Один из таких случаев произошел в 1944 году, на кубанском аэродроме, где поздно ночью приземлились два истребителя из 4-й воздушной армии Северо-Кавказского фронта.
Капитан Камозин с товарищем, доложив командиру авиаполка о своем возвращении, направились в сторону полевой кухни.
Столовая давно уже не работала, но офицеры, остервенело стуча в закрытую дверь, наконец, увидели заспанную физиономию повара, который нагло заявил, что «продуктов нет и не будет до завтрашнего утра».

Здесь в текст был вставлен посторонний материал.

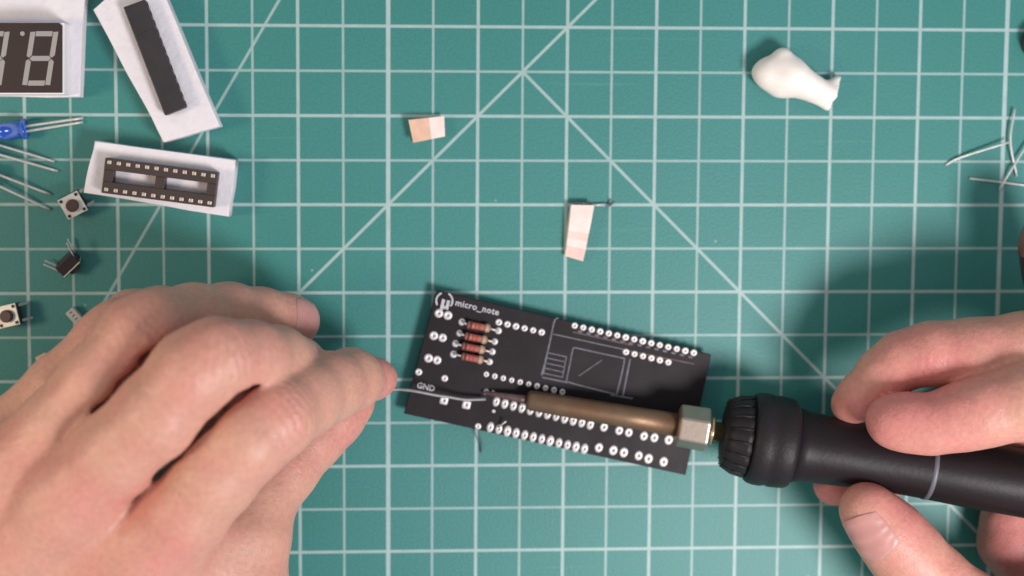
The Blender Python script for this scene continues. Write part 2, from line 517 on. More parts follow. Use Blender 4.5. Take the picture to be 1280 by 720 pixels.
def pad(px, py, kind):
    o = bpy.data.objects.new('solder_pad', PM[kind])
    COL.objects.link(o)
    o.parent = board
    o.matrix_parent_inverse = board.matrix_basis.inverted()
    o.location = V(P(px, py, HB + 0.004)); o.rotation_euler = (0, 0, BANG + random.uniform(-.05, .05))
    s = random.uniform(.94, 1.05); o.scale = (s, s, 1)
    return o

def row(x0, y0, x1, y1, n, kind):
    for k in range(n):
        t = k / (n - 1) if n > 1 else 0
        pad(x0 + (x1 - x0) * t, y0 + (y1 - y0) * t, kind)

row(718.3, 407, 867.2, 441, 15, 'round')
row(782.5, 440, 835.4, 452.8, 6, 'round')
row(623.5, 402.9, 677, 415.3, 6, 'round')
for x, y in ((548.6, 391.7), (559.8, 394.3), (542.2, 419.6), (553.2, 422.2), (535.6, 447.7), (546.3, 450.2)): pad(x, y, 'big')
for x, y in ((523.3, 465), (555.8, 472.9)): pad(x, y, 'round')
for x, y in ((555, 500.5), (583, 506)): pad(x, y, 'square')
row(607.8, 467.8, 703, 490.0, 10, 'small')
pad(607.8, 489.6, 'small'); pad(616.3, 490, 'dot'); pad(617, 514, 'dot')
row(620.4, 501.8, 738, 530.5, 12, 'long')
for x, y in ((755, 533.8), (774, 538), (786, 540.5), (805, 545), (818, 547), (836, 549.7)): pad(x, y, 'mid')
pad(597.5, 532.9, 'round')
row(612.9, 534, 730.6, 561, 12, 'long')
for x, y in ((748.6, 559.5), (766.6, 562.9), (779.8, 565.6), (798.4, 569.6), (810.7, 573.3), (829.6, 577.2)): pad(x, y, 'mid')

ZS = HB + 0.03
def silk(paths, w, m='silk', label=None):
    vs, fs = [], []
    for i, pa in enumerate(paths):
        v, f = ribbon([P(x, y, HB) for x, y in pa], w, ZS + 0.004 * i)
        o = len(vs); vs += v; fs += [tuple(k + o for k in q) for q in f]
    ob = child_of(link('silkscreen_line', mesh_pd(vs, fs), M[m]), board)
    if label: ob['label'] = label
    return ob

def sm(pts, n=5):
    return [tuple(p) for p in catmull([np.array(p, float) for p in pts], n)]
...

Оттолкнув кашевара, летчики прошли в помещение и увидели на плите огромный чан с кипящим борщом, а под лавкой нашли баулы с утаенными припасами.

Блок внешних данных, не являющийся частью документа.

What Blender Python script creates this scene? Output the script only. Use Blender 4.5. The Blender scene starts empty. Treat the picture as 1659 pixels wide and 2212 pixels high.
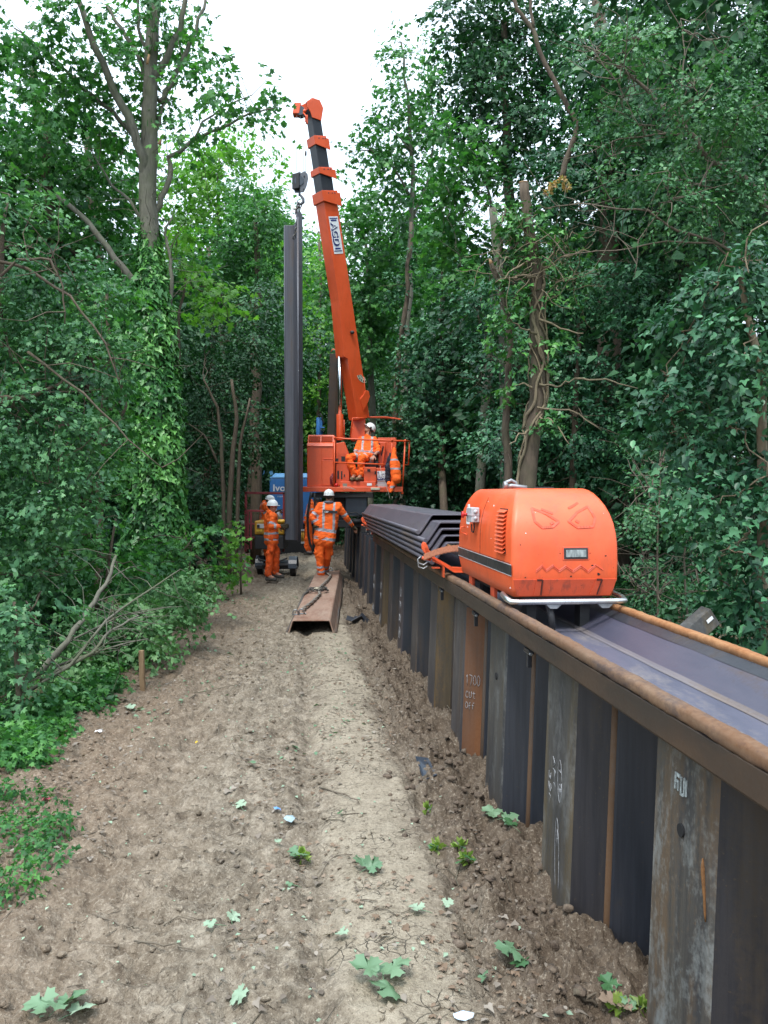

Дальнейшее стало известно из рапорта капитана Камозина, целиком взявшего всю вину на себя, отгородив, таким образом, своего товарища от уголовного преследования.
Оба пилота, избив зарвавшегося кулинара, бросили его в кипящий котёл и, не обращая внимания на нечеловеческие вопли, закрыли крышку, придавив ее весом своих тел.
Человек заживо сварился в течение минуты, после чего офицеры, взяв по банке тушенки и буханке хлеба, спокойно ушли в свою палатку.
Вопиющий случай самосуда выглядел настолько дико, что не доложить о нем никто не осмелился, и очень скоро дело дошло до Кремля.
Товарищ Сталин, как Главнокомандующий, прекрасно понимал, что оставить без должного наказания такую зверскую жестокость невозможно, тем более что военнослужащих нещадно карали и за меньшие преступления.
Однако, с одной стороны, он видел исключительно положительные характеристики Павла Камозина, принявшего свой первый воздушный бой 23 июня 1941 года.
Особо подчеркивалась его скромность в быту, несмотря на обилие правительственных наград.
За это время, отважный пилот был три раза ранен, но всегда возвращался в строй раньше положенного срока и дважды удостоился звания Героя Советского Союза, получив у немцев прозвище «Зверь».
«Внимание! В небе Камозин, по прозвищу Зверь!» - передавали друг другу немецкие пилоты.
На другой чаше весов был вороватый повар, которого – останься он в живых – следовало отдать под трибунал за несоблюдение субординации и хищение государственного имущества.
Немного поразмыслив, Главный Психоаналитик страны наложил письменную резолюцию: «Летчика от полетов не отстранять. В звании и должности не повышать».
Павел Михайлович Камозин, лично сбивший 35 вражеских самолетов и одержавший 4 групповые победы, встретил 9 мая в госпитале.
После войны, не имея шансов на продвижение в военно-воздушном флоте, он до конца жизни работал в гражданской авиации.
Вряд ли даже сегодня, несмотря на развитие судебной психиатрии, кто-нибудь сможет дать однозначную оценку его поступку.